What Different Countries Are For

Steve Sailer

07/16/2010

By nature, Belgium, with its ports, rivers, fertile soil, and coal, is one of the richest places on Earth, as it has been for most of the last 900 years. As a state, however, it’s a failed 19th Century experiment in multiculturalism. The founding of the Kingdom of Belgium in the 1830s was popular with the Great Powers as a convenient neutral buffer zone between the great linguistic zones of Western Europe (Germanic and Romance) and/or a convenient place for Great Powers to fight battles without messing up their own countries. And combining Catholics who spoke Flemish and Catholics who spoke French seemed to make sense.

Over time, religion became less salient, leaving language as the great divide. It’s natural to sympathize with other people with whom you converse more than with other people with whom you can’t as readily interchange thoughts. It’s also easier to monitor them to make sure they aren’t cheating you. The rise of NATO and the European Union has made the sheer size of a country ever less important for warfare or trade. So, states increasingly exist in Europe today less as part of a great game to accumulate the most military-industrial might to conquer other states, but mostly as affirmations of nationhood and as a means to redistribute wealth, both to interests and to the pockets of the leaders of interests.

In the past, both the aristocrats and the leading coal and iron regions of Belgium were French-speaking, so they had most of the money. Over time, however, the Flemish have become more productive, and resent having the wealth they earn taxed away and, net, given to Walloons. Both sides rightfully resent the corrupt rake-off by politicians, which is unusually high for northern Europe.

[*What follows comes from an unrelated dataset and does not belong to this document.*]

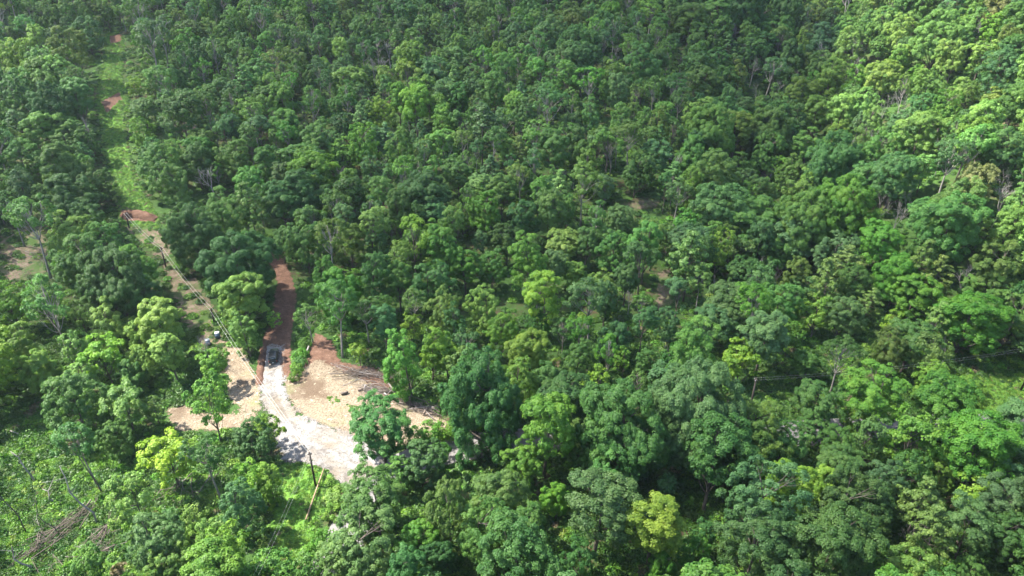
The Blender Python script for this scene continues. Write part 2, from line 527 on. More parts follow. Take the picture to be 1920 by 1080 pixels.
# an earth berm across the corridor and a low cut bank along the left side of the track
def mound(name, px, width, height, mat, label):
    c = smooth_path(np.array([ground_at(u, v)[:2] for u, v in px]), 6)
    t = np.gradient(c, axis=0); n = np.stack([-t[:, 1], t[:, 0]], -1) / np.linalg.norm(t, axis=1)[:, None]
    prof = [(-1, -0.3), (-0.7, 0.35), (-0.35, 0.85), (0, 1.0), (0.3, 0.9), (0.65, 0.45), (1, -0.3)]
    v, f = [], []
    r = random.Random(5)
    for i in range(len(c)):
        e = min(i, len(c) - 1 - i) / 4.0
        e = min(1.0, 0.25 + e)
        for a, b in prof:
            q = c[i] + n[i] * a * width * (0.8 + 0.4 * r.random())
            v.append((q[0], q[1], float(hgt(q[0], q[1])) + b * height * e * (0.8 + 0.4 * r.random())))
    k = len(prof)
    for i in range(len(c) - 1):
        for j in range(k - 1):
            f.append((i * k + j, i * k + j + 1, (i + 1) * k + j + 1, (i + 1) * k + j))
    me = mesh_np(name, v, f, [mat], {'edge': ('POINT', np.full(len(v), 9.0))}, smooth=True)
    o = link(name, me)
    tag(o, label, kind='structure')
mound('earth_berm', [(226, 404), (250, 402), (272, 406), (292, 412)], 1.4, 1.1, M['dirt'], 'red-brown earth berm across the power line corridor')
mound('earth_bank', [(499, 632), (493, 660), (489, 690), (486, 722)], 0.8, 0.45, M['dirt'], 'dark earth bank along the gravel road beside the parked vehicle')

# ------------------------------------------------------------------ tree prototypes
def leaf_cards(P, N, size, elong, r):
    """Folded diamond leaf sprays: four corners, two triangles each."""
    n = len(P)
    up = r.normal(size=(n, 3))
    a = np.cross(N, up); a /= np.linalg.norm(a, axis=1)[:, None] + 1e-9
    b = np.cross(N, a)
    s = size[:, None]
    v = np.stack([P - a * s * elong, P - b * s * 0.5 + N * s * 0.12, P + a * s * elong, P + b * s * 0.5 + N * s * 0.12], 1)
    base = np.arange(n)[:, None] * 4
    f = np.concatenate([base + np.array([[0, 1, 2]]), base + np.array([[0, 2, 3]])], 1).reshape(-1, 3)
    return v.reshape(-1, 3), f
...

My guess is that Belgium is not only unsurprisingly more corrupt than the Netherlands to the north but also more corrupt than France to the south, although I haven’t looked into this for years.

Mixed ethnicity democracies tend to be crooked for what might be called the Lee Kwan Yew-FDR reason: You can’t afford to vote out a corrupt SOB of your own group because while he might be an SOB, he’s your SOB and — at an admittedly high cost — he protects you against the other guys' SOBs.

Belgium has been haltingly devolving toward a decentralized Switzerland model, but it might make more sense to just split the country into two countries along language lines with perhaps Brussels becoming the Vatican City of the EU.

But there’s tremendous resistance to this sensible solution among the Euro-elites. The NYT says, reflecting the unthinking elite consensus:

"Europe as a whole may be busy papering over its differences, burying cultural disparities and centuries of feuding. But not Belgium. It seems headed the other way."
In reality, the splitting up of Belgium would be a triumph for the European Union, showing that countries don’t need to be big in Europe anymore to avoid being trampled on the battlefield or isolated economically, and can now afford to reduce themselves to sizes more congenial to honest, effective self-rule and national affirmations. But, that’s too sophisticated of an idea for Euro-elites. They've been trumpeting themselves for 60 years as "burying cultural disparities and centuries of feuding," so they feel they can’t afford to let Belgium, the proto-EU, break up, not matter how much better it would be for good government.